STF ROSA WEBER: à espera que Aras responda sobre a notícia-crime que trata da prevaricação de Bolsonaro (Crédito:Eraldo Peres)

O capitão acrescentou que não pode saber de tudo o que ocorre nos ministérios. Seguiu se dando mal pela boca: ele não tem obrigação de saber sobre o desvio de uma aspirina, mas tem o dever de acompanhar a compra de vacinas. Além disso, a Anvisa e o TCU vinham alertando sobre ilicitudes. Bolsonaro está diante do petardo do “superpedido” de impeachment”, com quarenta e seis signatários que lhe atribuem vinte e três crimes de responsabilidade. Como o medo desconhece o ridículo, o capitão postara um vídeo afirmando-se inocente — a noite é boa para os culpados, o dia é ruim, porque o sol é o melhor dos detergentes, como bem disse o já falecido juiz da Suprema Corte dos EUA Louis Brandeis.

Para que o Messias seja punido pelos dois crimes é preciso que Aras deixe de lado o compadrio com Bolsonaro.

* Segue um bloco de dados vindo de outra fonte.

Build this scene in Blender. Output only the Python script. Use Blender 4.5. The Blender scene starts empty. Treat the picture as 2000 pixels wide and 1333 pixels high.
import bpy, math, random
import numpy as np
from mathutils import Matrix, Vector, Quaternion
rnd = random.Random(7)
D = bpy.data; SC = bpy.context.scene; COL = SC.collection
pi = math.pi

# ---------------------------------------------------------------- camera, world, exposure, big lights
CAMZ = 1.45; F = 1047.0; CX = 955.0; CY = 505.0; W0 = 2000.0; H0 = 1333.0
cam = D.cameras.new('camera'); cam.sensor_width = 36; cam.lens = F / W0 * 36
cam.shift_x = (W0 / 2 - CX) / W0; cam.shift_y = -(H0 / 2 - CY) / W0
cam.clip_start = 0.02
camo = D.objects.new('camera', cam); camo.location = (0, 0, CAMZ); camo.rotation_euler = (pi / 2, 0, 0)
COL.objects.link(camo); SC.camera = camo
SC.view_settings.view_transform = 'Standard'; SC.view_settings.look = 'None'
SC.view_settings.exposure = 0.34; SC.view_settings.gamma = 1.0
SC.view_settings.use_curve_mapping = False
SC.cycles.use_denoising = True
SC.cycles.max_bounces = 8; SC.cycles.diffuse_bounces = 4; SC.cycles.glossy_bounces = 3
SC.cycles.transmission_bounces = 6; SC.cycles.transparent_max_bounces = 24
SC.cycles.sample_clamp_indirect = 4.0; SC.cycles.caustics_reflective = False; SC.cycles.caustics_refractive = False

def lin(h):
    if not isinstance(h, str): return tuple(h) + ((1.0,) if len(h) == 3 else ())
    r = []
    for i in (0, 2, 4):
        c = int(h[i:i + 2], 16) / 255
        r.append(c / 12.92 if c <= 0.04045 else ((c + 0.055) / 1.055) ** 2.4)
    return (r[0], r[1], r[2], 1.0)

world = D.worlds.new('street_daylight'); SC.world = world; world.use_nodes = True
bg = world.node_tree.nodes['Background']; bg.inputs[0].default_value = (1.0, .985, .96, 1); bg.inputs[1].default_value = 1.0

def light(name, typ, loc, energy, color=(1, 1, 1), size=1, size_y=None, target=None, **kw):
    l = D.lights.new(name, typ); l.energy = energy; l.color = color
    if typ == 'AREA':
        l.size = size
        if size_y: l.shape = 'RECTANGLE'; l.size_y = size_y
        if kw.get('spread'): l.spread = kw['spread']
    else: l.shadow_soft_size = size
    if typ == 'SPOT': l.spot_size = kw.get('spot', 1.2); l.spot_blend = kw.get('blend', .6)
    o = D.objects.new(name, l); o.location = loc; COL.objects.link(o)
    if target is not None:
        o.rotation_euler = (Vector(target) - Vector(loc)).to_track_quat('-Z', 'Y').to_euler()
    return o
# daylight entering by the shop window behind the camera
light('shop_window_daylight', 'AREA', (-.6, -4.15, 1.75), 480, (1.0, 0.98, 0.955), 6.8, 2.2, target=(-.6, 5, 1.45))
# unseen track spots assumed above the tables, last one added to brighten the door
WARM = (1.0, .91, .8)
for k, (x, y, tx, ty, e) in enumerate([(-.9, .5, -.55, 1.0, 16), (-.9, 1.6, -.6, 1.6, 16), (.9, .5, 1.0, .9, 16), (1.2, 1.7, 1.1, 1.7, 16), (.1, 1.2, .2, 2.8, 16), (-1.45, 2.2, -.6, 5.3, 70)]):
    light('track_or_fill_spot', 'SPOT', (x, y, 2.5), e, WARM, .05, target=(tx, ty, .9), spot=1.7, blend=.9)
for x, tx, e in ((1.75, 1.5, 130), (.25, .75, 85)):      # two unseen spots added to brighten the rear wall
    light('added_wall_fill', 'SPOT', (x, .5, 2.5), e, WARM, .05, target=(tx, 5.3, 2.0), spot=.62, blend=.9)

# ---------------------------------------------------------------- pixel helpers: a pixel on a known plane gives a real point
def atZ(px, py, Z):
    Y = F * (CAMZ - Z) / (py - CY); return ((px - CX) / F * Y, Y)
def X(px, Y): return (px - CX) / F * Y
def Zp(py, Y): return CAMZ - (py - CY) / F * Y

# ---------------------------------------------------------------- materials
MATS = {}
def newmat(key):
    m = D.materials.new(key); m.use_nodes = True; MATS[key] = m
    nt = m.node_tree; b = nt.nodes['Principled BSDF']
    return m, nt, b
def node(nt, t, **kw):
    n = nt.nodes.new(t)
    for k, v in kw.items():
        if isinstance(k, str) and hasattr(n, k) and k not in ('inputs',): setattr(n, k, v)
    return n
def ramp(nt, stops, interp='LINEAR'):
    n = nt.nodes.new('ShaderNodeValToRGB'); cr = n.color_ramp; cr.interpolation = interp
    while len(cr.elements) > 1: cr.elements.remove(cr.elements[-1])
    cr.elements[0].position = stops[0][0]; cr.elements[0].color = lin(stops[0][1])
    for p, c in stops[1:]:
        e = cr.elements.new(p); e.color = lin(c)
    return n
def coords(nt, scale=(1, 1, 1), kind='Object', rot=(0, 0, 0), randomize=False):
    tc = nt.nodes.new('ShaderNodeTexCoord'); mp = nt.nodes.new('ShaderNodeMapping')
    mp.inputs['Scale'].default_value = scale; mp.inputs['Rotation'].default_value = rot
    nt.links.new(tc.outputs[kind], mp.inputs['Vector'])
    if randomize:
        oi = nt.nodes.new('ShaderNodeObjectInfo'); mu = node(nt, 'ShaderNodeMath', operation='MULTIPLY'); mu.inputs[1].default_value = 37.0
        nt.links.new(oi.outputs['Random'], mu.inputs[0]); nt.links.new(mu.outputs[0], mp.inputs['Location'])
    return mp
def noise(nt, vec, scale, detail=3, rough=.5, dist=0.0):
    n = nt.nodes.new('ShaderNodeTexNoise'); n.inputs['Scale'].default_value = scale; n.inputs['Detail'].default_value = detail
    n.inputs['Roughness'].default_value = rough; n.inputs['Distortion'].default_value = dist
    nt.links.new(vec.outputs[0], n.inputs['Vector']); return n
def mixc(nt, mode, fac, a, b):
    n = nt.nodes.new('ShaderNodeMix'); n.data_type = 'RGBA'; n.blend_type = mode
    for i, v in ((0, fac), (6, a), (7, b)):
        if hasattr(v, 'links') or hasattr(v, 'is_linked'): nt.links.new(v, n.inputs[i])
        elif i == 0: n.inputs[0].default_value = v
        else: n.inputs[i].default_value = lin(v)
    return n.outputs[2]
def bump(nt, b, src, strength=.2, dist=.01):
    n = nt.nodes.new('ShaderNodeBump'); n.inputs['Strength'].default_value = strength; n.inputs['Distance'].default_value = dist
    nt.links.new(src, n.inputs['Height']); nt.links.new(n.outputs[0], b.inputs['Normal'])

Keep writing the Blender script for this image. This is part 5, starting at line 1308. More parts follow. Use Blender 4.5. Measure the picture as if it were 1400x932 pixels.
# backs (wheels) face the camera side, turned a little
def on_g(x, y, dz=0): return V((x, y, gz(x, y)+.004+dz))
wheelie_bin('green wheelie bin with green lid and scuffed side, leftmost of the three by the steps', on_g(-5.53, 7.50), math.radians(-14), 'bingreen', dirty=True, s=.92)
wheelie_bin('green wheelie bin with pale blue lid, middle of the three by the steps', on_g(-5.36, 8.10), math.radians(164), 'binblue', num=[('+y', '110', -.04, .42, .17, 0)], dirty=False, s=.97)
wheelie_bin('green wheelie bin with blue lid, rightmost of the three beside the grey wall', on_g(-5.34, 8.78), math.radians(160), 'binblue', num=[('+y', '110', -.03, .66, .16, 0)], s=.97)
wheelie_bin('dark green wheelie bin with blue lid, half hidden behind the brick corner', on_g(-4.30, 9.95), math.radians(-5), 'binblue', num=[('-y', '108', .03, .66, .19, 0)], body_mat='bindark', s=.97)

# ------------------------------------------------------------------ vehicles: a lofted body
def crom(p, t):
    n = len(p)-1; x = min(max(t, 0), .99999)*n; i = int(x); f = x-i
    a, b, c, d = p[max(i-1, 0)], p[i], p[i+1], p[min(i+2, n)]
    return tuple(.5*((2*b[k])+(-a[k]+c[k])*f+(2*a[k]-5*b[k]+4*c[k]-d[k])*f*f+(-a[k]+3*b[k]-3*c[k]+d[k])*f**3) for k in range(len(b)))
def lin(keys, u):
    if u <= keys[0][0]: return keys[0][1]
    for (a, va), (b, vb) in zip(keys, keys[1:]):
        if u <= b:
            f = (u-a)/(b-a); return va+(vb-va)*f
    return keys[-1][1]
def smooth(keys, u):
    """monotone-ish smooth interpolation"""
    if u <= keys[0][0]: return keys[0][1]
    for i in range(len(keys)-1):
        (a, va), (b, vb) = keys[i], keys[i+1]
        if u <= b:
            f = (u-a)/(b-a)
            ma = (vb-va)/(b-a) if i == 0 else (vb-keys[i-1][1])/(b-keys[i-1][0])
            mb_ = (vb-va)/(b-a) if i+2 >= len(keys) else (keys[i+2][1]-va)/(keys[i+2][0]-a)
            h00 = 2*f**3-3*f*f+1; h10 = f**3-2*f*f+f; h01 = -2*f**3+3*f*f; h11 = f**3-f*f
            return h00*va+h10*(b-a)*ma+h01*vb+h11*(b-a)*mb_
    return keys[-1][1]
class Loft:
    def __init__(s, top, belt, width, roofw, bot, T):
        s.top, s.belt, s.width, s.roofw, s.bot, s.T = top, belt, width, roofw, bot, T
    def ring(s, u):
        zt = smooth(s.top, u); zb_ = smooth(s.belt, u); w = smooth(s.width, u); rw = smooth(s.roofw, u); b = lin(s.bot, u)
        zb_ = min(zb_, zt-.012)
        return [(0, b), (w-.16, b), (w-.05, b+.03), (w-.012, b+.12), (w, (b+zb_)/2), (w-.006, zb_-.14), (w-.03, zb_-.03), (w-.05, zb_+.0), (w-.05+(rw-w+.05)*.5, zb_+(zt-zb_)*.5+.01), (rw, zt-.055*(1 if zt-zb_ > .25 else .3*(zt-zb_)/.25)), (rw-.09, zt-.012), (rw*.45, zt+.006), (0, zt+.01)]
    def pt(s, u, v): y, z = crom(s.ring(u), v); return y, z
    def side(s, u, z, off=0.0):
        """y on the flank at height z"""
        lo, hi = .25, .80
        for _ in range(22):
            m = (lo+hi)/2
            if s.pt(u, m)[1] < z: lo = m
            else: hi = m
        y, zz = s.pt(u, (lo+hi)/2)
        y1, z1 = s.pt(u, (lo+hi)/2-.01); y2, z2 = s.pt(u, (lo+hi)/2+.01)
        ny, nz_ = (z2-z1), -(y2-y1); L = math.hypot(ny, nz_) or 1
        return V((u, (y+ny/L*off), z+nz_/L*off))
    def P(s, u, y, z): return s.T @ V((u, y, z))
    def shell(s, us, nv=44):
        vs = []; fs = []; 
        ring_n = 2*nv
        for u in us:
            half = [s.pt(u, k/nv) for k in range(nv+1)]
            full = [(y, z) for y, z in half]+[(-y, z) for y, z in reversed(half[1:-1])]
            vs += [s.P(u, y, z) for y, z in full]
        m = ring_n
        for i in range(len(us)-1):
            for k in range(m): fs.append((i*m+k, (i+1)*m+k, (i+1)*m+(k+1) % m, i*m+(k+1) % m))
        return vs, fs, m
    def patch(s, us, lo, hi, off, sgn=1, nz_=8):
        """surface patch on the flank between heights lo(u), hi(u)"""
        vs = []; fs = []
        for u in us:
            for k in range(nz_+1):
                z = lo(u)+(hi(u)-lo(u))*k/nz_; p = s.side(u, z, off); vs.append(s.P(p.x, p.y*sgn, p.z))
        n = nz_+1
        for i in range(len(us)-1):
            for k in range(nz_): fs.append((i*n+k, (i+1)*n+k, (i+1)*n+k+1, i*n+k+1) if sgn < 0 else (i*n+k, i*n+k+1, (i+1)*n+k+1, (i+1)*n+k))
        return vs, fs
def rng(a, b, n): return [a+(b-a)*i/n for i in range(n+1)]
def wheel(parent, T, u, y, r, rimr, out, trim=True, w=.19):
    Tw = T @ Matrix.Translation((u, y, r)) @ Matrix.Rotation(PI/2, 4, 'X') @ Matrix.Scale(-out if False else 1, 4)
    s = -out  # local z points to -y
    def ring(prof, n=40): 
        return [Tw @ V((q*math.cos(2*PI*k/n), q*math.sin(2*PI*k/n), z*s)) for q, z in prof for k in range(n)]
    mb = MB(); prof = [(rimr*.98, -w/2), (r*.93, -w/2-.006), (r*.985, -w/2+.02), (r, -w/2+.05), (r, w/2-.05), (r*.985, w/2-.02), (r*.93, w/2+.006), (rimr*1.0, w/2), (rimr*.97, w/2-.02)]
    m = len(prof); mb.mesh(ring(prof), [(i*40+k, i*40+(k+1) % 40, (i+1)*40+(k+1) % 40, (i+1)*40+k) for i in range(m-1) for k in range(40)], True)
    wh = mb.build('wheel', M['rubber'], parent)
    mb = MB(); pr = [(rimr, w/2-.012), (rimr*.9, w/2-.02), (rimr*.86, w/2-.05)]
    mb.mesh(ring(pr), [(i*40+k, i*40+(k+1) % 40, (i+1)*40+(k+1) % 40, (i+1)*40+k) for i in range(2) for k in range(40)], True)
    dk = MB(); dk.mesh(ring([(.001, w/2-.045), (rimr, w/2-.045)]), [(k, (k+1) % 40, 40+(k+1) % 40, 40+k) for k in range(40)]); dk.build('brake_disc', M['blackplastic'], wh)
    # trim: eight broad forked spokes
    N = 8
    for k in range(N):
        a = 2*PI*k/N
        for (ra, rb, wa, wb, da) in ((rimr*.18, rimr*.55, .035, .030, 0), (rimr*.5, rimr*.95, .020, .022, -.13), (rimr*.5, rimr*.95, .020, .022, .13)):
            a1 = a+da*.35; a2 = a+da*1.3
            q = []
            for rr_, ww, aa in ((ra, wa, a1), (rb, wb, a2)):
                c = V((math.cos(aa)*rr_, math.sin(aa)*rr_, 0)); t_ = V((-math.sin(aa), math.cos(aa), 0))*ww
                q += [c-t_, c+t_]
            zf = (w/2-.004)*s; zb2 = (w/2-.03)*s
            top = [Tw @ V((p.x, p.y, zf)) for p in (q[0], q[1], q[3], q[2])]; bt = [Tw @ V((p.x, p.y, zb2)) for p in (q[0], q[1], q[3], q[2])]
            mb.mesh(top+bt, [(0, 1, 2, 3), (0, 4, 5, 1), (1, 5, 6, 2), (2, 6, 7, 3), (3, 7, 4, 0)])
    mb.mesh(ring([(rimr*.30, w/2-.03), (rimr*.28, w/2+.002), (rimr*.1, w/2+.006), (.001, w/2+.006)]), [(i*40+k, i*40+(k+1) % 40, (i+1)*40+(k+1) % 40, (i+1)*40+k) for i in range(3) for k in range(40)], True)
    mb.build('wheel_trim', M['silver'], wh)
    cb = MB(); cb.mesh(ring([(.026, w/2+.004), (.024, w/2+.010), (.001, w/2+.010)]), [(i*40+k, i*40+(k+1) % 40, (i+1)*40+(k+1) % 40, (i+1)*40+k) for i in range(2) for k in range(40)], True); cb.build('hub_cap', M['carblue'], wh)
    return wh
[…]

E é preciso, também, que o presidente da Câmara, Arthur Lira, não engavete o “superpedido” nem deixe a Casa obstar o STF no processo por prevaricação. Lira, antes de ler o “superpedido”, já disse que “não tem novidade” e que “falta a materialidade” dos crimes. Lira é chefão do Centrão, mas Centrão é Centrão, e, se o calo de Bolsonaro apertar mais, seus parlamentares procurarão outro Messias. Um detalhe: quem aconselhou Miranda a abrir a boca na CPI foi o próprio Lira, e fez isso para que o presidente da República não se esqueça do poder de fogo do presidente da Câmara. Ambos acabarão em breve na mesma sarjeta da história. “Elementar, meu caro Watson”.